The stand-out work for me was a caged area with abandoned rubbish, industrial wiring atmospherically covered in dust – an abandoned scene for some once-worthy enterprise. Sadly it turned out to be part of the car park structure. Any installation artist worth their salt should have imediately appropriated it and popped their name on the fence. Watch out for it next year!

Perhaps it was a worthy and interesting exercise – any efforts to bring art to the (largely ignoring) masses of Peckham has to be admired I suppose and I am sure the students found the cash useful. Furthermore if you want a beer with a view and a bit of a party on a rooftop I would recommend it to any local students but as for me – well, I know not to to go again – probably.

Bold Tendencies at Peckham Car Park, 11am – 10pm Thursday to Sunday until 30 September 2011

george shaw – the sly and unseen day at the south london gallery

6 July 2011 § 1 Comment

My schedule for visiting exhibitions tends to follow one of two scenarios. First is to visit at the very earliest opportunity – usually on the opening day or two. The other, equally frequently, is to realise the closing is approaching fast and make some panicky last minute plans. That was indeed the case with George Shaw. Not greatly attracted to the hike out to Peckham I delayed several times only to realise it was the closing weekend.

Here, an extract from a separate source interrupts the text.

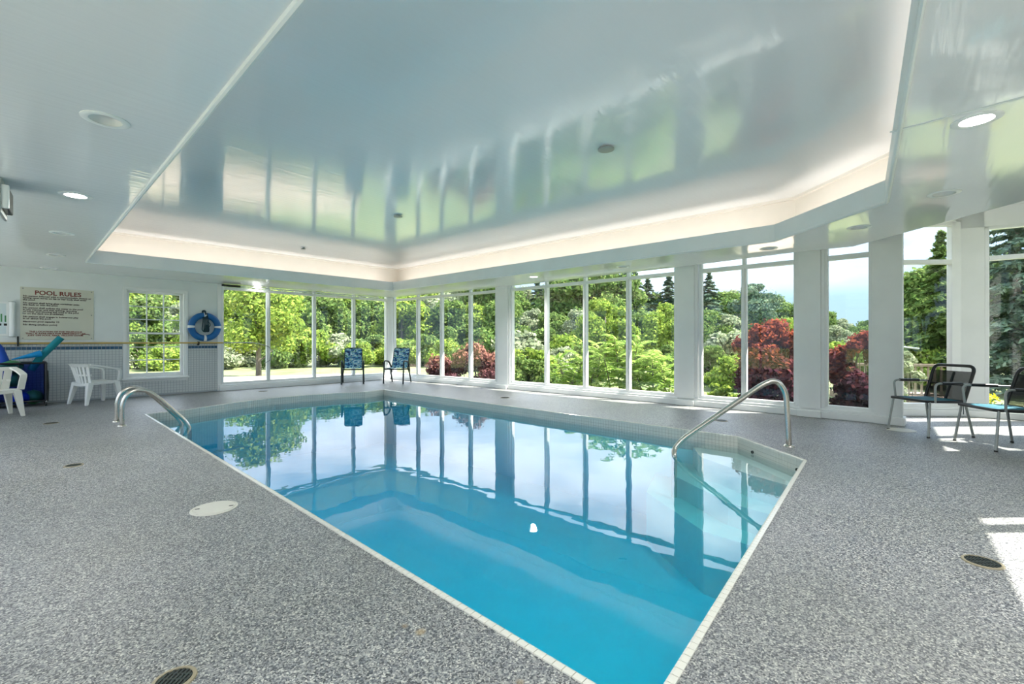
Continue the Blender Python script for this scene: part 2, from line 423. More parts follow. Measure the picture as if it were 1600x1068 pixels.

The Sly and Unseen Day turned out to be well worth the expedition in to the wilderness (only joking Peckham residents). The show featured Shaw’s trademark works – scenes from the urban lansdcape of his childhood – the dreary postwar Tile Hill Estate in the West Midlands. From this source the subjects chosen are removed a further stage – we see the remote, unnoticed and ‘unseen’; old metal fences, graffiti-ridden garage doors, park fences, workmens sheds and muddy puddles. The sky is almost invariably a dull grey, it looks like it has just rained – or is just about to. Nobody is present.

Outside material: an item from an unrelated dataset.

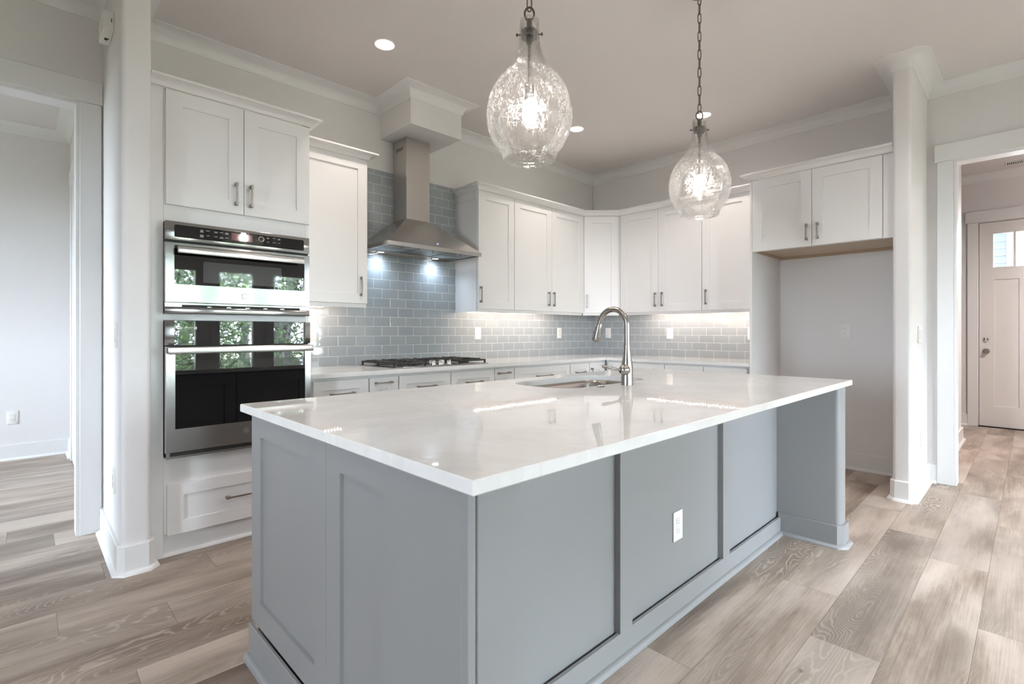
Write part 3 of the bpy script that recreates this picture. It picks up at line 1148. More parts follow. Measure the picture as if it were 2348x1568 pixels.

Painted in Humbrol enamel, a paint more familiar for those making airfix planes than fine art, the colours are muted. The scenes become strangely detached, the gloss finish also emphasising the depressing damp. The absence of people creating a sense of displacement and dream.

As with many of the best artists there is no need here to read the artists statment or the gallery notes – the message is clear. There is a sense of overwhelming nostalgia which seems to almost seep from the canvas. These are fragments of memory within which there is comes a pervasive sense of the post-war history upon which modern-day Britain is built. Is this the present or the past? It could be either or both, the art hovers in its own space.

Another artist from the Wilkinson Gallery stable, to which Shaw belongs, commented to me that it was very English. It is, but the themes addressed are so universal that I cant imagine even, say, a Japanese tourist, not getting the implied messages. This art – good art – is universal as a Hopper diner or a Ruscha landscape; one instinctively gets the idea.

George Shaw is one of the  selected artists for this years Turner Prize. Can a painter be a favourite to win? Probably not, but he should certainly be a strong contender. Pity the exhibition is now closed – but keep your eyes peeled for his work!

George Shaw at the South London Gallery until 3 July 2011 (now closed).

Represented by the Wilkinson Gallery. Their next show Where Language Stops opens on the 15 July 2011.